NC: Well, I think there are some things that we've done well. There have been some things we've come up a little bit short on. I think the most important thing in what we're trying to do offensively is just to establish a consistent level of play on a game-to-game basis and a play-to-play basis. I think some of the shortcomings we've had at times have been self-inflicted. So it's one play here; it's one player there. I think when you look back through the first four games, I think that's the most important we're trying to correct. If we can just eliminate some of those minor mistakes and clean up some of the details, then I think we can go forward, and feel a little bit better about where we're going.

Q: When Josh McDaniels replaced Charlie Weis, he was able to kind of put his stamp on the offense.
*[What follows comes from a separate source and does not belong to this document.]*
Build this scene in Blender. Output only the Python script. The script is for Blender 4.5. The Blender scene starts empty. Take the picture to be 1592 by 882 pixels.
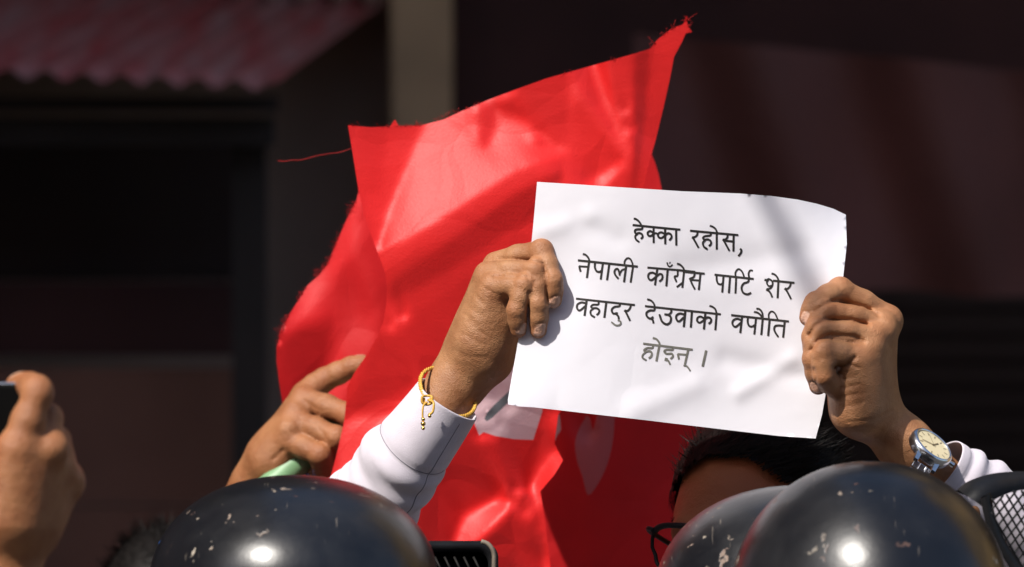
import bpy, math, random
import numpy as np
from mathutils import Vector, Matrix
from mathutils.geometry import delaunay_2d_cdt

R = math.radians
random.seed(7)
rng = np.random.default_rng(11)
scene = bpy.context.scene
COL = scene.collection

# ------------------------------------------------------------------ camera, sky, sun, exposure
CAM_H = 1.95            # the photographer holds the camera just above the crowd
FOCUS = 5.0             # metres to the sheet of paper
MM = 0.98 / 1592 / 5.0  # metres per photo pixel per metre of distance
cam_d = bpy.data.cameras.new('camera')
cam = bpy.data.objects.new('camera', cam_d); COL.objects.link(cam)
cam.location = (0, 0, CAM_H); cam.rotation_euler = (R(90), 0, 0)
cam_d.sensor_width = 36; cam_d.lens = 36 / (0.98 / 5.0)
cam_d.clip_start = 0.1; cam_d.clip_end = 2000
cam_d.dof.use_dof = True; cam_d.dof.focus_distance = FOCUS - 0.01; cam_d.dof.aperture_fstop = 7.0
scene.camera = cam

SUN = Vector((-0.43, -0.52, 0.74)).normalized()
SUN_EL = math.asin(SUN.z); SUN_AZ = math.atan2(SUN.x, SUN.y)
w = bpy.data.worlds.new("World"); scene.world = w; w.use_nodes = True
nt = w.node_tree; bg = nt.nodes['Background']
sky = nt.nodes.new('ShaderNodeTexSky'); sky.sky_type = 'NISHITA'; sky.sun_disc = False
sky.sun_elevation = SUN_EL; sky.sun_rotation = SUN_AZ; sky.dust_density = 2.0
nt.links.new(sky.outputs[0], bg.inputs[0]); bg.inputs[1].default_value = 0.12
sd = bpy.data.lights.new('sun', 'SUN'); sd.energy = 4.6; sd.angle = R(0.53); sd.color = (1.0, 0.95, 0.88)
so = bpy.data.objects.new('sun', sd); COL.objects.link(so)
so.rotation_euler = SUN.to_track_quat('Z', 'Y').to_euler(); so.location = (-6, -4, 12)

scene.view_settings.view_transform = 'Standard'; scene.view_settings.look = 'None'
scene.view_settings.gamma = 1; scene.view_settings.exposure = 0.44
scene.cycles.max_bounces = 6; scene.cycles.use_denoising = True
scene.cycles.sample_clamp_indirect = 6

# ------------------------------------------------------------------ helpers
def P(px, py, d):
    """a point seen at photo pixel (px,py) that stands d metres away"""
    return np.array([(px - 796) * MM * d, d, CAM_H - (py - 441) * MM * d])

WORLD = {}
def link(o): COL.objects.link(o); return o
def tag(o, label=None, cat=None, group=None, kind=None):
    if label: o['label'] = label
    if cat: o['category'] = cat
    if group: o['group'] = group
    if kind: o['kind'] = kind
    return o
def thing(name, loc, label, cat, group=None):
    o = link(bpy.data.objects.new(name, None)); o.location = loc; o.empty_display_size = .1
    WORLD[o.name] = np.array(loc, float)
    return tag(o, label, cat, group)
class MB:
    """collects vertices and faces in world coordinates"""
    def __init__(s): s.v = []; s.f = []; s.m = []; s.n = 0
    def add(s, v, f, mi=0):
        v = np.asarray(v, float).reshape(-1, 3)
        s.v.append(v); s.f += [tuple(int(i) + s.n for i in q) for q in f]; s.m += [mi] * len(f); s.n += len(v)
        return s
    def verts(s): return np.concatenate(s.v) if s.v else np.zeros((0, 3))
def obj(name, mb, mats, parent=None, smooth=True, attrs=None, org=None, uv=None):
    off = WORLD[parent.name] if parent is not None else (np.array(org, float) if org is not None else np.zeros(3))
    me = bpy.data.meshes.new(name)
    V = mb.verts() - off
    me.from_pydata(V.tolist(), [], mb.f)
    if not isinstance(mats, (list, tuple)): mats = [mats]
    for m in mats: me.materials.append(m)
    me.polygons.foreach_set('material_index', np.array(mb.m, dtype=np.int32))
    me.polygons.foreach_set('use_smooth', np.full(len(mb.f), bool(smooth)))
    for k, a in (attrs or {}).items():
        at = me.attributes.new(k, 'FLOAT', 'POINT'); at.data.foreach_set('value', np.asarray(a, dtype=np.float32))
    me.update()
    o = link(bpy.data.objects.new(name, me))
    if parent is not None: o.parent = parent
    else: o.location = off
    WORLD[o.name] = off
    return o
def autosharp(o, ang=35):
    me = o.data
    try: me.set_sharp_from_angle(angle=R(ang))
    except Exception: pass
    return o
def bevel(o, wd, seg=2, ang=40):
    m = o.modifiers.new('bevel', 'BEVEL'); m.width = wd; m.segments = seg; m.limit_method = 'ANGLE'; m.angle_limit = R(ang)
    m.harden_normals = False
    return o

def frame(d, up=(0, 0, 1)):
    d = np.asarray(d, float); d = d / np.linalg.norm(d)
    u = np.asarray(up, float)
    if abs(d @ u) > .95: u = np.array([1., 0, 0])
    a = np.cross(u, d); a /= np.linalg.norm(a); b = np.cross(d, a)
    return a, b, d
def cr(pts, n=6):
    """Catmull-Rom through the points"""
    p = np.asarray(pts, float)
    if len(p) < 3:
        t = np.linspace(0, 1, n + 1)[:, None]; return p[0] * (1 - t) + p[1] * t
    q = np.vstack([2 * p[0] - p[1], p, 2 * p[-1] - p[-2]]); out = []
    for i in range(1, len(q) - 2):
        for t in np.arange(n) / n:
            a, b, c, d = q[i - 1], q[i], q[i + 1], q[i + 2]
            out.append(.5 * (2 * b + (c - a) * t + (2 * a - 5 * b + 4 * c - d) * t * t + (3 * b - a - 3 * c + d) * t ** 3))
    out.append(p[-1]); return np.array(out)
def box(mb, lo, hi, mi=0):
    x0, y0, z0 = lo; x1, y1, z1 = hi
    v = [(x0, y0, z0), (x1, y0, z0), (x1, y1, z0), (x0, y1, z0), (x0, y0, z1), (x1, y0, z1), (x1, y1, z1), (x0, y1, z1)]
    return mb.add(v, [(0, 3, 2, 1), (4, 5, 6, 7), (0, 1, 5, 4), (1, 2, 6, 5), (2, 3, 7, 6), (3, 0, 4, 7)], mi)
def tube(mb, pts, r, seg=8, closed=False, mi=0, cap=True, flat=None):
    p = np.asarray(pts, float); n = len(p)
    r = np.full(n, r) if np.isscalar(r) else np.asarray(r, float)
    T = np.gradient(p, axis=0) if not closed else (np.roll(p, -1, 0) - np.roll(p, 1, 0))
    T /= np.linalg.norm(T, axis=1)[:, None] + 1e-12
    a, b, _ = frame(T[0]); V = []
    for i in range(n):
        a = a - (a @ T[i]) * T[i]; a /= np.linalg.norm(a); b = np.cross(T[i], a)
        th = np.arange(seg) / seg * 2 * np.pi
        fl = 1 if flat is None else flat
        V.append(p[i] + r[i] * (np.cos(th)[:, None] * a + fl * np.sin(th)[:, None] * b))
    F = []
    for i in range(n if closed else n - 1):
        j = (i + 1) % n
        for k in range(seg):
            l = (k + 1) % seg
            F.append((i * seg + k, i * seg + l, j * seg + l, j * seg + k))
    if cap and not closed:
        F.append(tuple(range(seg))[::-1]); F.append(tuple((n - 1) * seg + k for k in range(seg)))
    return mb.add(np.concatenate(V), F, mi)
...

I know it's only been four game, but between Bill O'Brien and yourself, have you been able to put your own stamp on the offense, or is it still more of what Josh was doing?

NC: Obviously, the system's been in place for really going back to 2001 with Charlie, and I think the offense constantly evolves every year. I think what you have to do is just sort of take a look at your team, and take a look at the different pieces, and see what you have in place. Then, you just figure out on a week-to-week basis and really because we're a game-plan specific team, so really it comes down to: 'OK, for this particular game, what do we feel we need to do? What do we feel gives us the best opportunity to win?' Whatever that is week-to-week, then that's what we'll do. I'd say there are some things that have carried over through the years and I'd say there are some things that have been altered. For the most part, I'd say some of the core concepts have been in place for quite some time now.

Q: Any thoughts on not seeing Joey Galloway out there on Sunday?

NC: Well, we went with four receivers for the game. We felt that was the best way for us to play. Joey [Galloway] had played the weeks before, he's been productive. I think Joey's worked hard since he's been here. He's getting more and more familiar with the system. Any player that is here on our team, we feel they can help us at any given point in time. We went with four receivers this particular week, and that was the decision that we made.